[Information provided]:
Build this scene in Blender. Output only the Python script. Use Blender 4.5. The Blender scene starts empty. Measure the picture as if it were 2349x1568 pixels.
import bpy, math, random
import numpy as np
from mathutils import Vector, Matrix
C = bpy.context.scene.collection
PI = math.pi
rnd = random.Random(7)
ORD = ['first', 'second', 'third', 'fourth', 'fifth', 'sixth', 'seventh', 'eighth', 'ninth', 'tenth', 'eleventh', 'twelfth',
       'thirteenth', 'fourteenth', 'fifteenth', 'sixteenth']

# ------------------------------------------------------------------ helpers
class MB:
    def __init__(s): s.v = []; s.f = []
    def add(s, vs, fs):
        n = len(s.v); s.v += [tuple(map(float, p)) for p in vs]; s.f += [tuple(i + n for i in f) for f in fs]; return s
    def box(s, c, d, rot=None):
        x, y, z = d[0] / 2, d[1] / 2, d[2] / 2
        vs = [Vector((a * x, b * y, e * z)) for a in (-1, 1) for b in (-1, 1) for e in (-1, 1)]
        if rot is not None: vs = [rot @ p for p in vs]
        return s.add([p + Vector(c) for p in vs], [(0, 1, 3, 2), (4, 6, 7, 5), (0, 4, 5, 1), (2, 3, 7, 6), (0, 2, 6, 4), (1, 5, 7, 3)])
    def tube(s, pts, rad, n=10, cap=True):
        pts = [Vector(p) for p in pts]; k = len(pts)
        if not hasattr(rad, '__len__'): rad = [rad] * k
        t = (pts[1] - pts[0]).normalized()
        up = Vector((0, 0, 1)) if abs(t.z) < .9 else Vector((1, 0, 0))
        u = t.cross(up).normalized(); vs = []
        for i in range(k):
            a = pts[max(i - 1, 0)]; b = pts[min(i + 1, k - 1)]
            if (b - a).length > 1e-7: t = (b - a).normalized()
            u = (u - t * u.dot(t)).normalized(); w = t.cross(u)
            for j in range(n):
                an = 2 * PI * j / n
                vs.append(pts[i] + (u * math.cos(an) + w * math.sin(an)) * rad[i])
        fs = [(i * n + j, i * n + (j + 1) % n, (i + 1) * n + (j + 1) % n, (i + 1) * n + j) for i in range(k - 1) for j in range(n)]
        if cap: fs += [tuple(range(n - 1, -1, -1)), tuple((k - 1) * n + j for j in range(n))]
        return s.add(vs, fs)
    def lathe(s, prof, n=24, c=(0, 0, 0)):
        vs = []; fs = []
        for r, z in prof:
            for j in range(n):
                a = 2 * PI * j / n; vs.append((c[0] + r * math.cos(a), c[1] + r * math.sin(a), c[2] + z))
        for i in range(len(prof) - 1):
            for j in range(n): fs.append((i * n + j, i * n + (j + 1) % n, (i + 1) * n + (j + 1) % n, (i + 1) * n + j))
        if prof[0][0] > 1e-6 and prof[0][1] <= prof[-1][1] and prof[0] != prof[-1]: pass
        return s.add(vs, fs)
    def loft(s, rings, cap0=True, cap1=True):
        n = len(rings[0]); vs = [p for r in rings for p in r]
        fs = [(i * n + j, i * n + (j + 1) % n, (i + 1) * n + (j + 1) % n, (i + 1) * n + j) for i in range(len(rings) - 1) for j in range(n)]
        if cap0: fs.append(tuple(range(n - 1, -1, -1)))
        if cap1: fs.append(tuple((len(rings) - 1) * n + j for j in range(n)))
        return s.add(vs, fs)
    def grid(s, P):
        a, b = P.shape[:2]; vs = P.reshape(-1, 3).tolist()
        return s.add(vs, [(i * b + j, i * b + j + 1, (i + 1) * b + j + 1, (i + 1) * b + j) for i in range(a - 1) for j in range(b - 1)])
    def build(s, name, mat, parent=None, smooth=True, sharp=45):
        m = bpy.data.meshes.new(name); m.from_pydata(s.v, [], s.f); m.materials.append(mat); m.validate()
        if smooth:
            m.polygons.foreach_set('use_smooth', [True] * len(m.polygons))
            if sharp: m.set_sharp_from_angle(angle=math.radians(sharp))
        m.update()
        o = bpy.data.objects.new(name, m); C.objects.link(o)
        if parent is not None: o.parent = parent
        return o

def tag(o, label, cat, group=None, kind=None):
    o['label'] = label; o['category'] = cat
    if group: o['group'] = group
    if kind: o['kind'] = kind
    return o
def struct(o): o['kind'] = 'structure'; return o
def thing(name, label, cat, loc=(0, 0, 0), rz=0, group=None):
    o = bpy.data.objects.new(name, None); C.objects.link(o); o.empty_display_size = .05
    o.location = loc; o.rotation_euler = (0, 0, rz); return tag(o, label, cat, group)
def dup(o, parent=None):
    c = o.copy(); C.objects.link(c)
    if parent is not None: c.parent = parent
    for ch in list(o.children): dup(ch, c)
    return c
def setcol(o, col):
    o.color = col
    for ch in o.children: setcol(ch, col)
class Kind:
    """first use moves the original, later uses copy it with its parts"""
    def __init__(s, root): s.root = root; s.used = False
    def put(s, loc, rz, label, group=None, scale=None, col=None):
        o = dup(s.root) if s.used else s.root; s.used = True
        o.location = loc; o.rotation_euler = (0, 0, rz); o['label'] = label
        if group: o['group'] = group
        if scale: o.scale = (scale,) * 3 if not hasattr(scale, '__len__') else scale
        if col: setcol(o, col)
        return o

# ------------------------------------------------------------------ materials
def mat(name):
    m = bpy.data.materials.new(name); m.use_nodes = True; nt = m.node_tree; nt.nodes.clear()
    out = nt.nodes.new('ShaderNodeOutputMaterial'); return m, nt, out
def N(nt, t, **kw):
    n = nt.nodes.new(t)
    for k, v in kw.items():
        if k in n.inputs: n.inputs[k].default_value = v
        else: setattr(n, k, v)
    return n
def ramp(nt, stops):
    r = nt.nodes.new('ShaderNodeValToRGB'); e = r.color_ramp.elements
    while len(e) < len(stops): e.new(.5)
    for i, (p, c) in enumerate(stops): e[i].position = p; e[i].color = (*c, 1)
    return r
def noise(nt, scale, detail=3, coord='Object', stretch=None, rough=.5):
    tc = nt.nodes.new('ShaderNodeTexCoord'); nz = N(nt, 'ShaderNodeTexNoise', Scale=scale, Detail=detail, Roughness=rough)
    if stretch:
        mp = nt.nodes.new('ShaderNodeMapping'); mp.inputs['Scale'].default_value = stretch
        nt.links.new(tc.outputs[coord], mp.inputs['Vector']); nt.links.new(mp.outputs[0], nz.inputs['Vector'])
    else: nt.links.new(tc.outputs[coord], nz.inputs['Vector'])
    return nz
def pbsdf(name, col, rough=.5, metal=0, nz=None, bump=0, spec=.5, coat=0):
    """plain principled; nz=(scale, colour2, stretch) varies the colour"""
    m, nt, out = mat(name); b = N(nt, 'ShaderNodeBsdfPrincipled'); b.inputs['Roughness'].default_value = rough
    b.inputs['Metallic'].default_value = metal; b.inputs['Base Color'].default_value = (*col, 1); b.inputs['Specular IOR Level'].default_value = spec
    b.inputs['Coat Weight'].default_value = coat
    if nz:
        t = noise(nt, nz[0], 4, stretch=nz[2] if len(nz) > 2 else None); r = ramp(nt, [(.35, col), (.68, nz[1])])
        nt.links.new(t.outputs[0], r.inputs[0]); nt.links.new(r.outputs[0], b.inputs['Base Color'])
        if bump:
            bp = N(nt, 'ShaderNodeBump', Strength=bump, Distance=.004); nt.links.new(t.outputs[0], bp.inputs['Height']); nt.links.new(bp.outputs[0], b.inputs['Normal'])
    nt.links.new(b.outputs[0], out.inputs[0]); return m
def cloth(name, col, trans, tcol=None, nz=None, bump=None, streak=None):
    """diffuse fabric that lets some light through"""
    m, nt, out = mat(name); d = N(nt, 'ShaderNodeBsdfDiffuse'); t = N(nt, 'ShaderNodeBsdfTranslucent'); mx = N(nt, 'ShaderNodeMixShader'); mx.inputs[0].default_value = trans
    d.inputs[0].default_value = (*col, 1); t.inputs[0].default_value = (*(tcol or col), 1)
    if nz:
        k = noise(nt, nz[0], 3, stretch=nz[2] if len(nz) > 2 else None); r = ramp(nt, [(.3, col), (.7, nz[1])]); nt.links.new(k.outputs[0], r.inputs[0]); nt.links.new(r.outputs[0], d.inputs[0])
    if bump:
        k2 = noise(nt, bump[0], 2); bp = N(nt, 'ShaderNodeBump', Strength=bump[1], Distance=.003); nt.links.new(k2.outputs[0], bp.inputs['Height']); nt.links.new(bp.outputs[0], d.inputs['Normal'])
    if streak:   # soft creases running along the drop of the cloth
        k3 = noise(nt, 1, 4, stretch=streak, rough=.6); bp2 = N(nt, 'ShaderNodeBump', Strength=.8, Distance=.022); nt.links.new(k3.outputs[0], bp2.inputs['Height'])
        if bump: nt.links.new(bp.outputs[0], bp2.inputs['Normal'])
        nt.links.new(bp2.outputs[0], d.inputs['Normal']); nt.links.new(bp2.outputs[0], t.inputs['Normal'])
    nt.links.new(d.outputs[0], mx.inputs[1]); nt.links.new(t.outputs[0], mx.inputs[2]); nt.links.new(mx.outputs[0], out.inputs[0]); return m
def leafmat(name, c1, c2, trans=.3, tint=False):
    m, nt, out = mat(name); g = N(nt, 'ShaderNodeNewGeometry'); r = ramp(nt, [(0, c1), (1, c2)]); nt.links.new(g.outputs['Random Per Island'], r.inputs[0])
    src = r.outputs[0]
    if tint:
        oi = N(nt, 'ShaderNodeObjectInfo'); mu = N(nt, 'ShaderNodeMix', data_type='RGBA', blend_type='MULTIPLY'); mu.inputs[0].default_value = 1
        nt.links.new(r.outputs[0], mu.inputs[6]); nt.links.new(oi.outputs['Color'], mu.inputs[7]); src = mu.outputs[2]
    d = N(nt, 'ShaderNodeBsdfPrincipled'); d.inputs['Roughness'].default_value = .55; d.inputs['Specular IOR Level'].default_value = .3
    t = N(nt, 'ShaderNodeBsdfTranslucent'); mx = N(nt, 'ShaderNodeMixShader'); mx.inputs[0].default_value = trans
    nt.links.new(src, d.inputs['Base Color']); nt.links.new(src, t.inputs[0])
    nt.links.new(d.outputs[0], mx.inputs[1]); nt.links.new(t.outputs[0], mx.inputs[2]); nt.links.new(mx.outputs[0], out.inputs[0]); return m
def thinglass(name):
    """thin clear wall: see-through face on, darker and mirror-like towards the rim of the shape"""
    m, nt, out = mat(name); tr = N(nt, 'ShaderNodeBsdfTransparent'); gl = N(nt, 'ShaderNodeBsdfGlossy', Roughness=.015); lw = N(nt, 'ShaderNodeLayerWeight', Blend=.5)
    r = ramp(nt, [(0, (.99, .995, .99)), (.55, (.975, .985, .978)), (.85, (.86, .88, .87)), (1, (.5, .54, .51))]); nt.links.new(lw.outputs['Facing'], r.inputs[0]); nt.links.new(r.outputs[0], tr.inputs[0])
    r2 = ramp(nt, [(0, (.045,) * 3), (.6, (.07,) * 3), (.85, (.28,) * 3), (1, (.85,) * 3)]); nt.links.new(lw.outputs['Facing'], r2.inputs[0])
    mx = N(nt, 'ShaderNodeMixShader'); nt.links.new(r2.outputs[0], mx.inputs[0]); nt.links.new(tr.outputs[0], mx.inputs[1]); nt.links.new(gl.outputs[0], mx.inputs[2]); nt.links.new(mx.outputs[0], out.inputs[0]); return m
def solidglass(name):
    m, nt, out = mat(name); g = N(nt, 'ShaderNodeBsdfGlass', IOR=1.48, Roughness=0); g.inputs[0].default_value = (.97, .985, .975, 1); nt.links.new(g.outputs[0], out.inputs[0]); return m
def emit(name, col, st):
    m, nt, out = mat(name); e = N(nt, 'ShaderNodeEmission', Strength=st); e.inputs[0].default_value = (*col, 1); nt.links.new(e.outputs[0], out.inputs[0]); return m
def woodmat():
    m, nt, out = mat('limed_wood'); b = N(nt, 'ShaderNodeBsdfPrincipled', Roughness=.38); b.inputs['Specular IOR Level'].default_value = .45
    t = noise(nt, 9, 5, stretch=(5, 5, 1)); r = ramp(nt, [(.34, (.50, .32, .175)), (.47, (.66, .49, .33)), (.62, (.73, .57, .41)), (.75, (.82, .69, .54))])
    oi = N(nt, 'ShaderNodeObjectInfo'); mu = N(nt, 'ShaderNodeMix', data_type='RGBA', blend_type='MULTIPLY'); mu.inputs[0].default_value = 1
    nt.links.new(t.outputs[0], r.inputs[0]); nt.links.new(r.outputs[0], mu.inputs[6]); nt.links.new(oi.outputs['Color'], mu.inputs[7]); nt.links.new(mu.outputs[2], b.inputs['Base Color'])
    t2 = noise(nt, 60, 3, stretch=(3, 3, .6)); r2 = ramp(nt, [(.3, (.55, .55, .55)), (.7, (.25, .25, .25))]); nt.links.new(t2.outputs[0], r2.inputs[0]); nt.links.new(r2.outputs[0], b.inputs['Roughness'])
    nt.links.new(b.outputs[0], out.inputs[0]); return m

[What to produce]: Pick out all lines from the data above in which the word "scene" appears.

[Exercise result]:
Build this scene in Blender. Output only the Python script. Use Blender 4.5. The Blender scene starts empty. Measure the picture as if it were 2349x1568 pixels.
C = bpy.context.scene.collection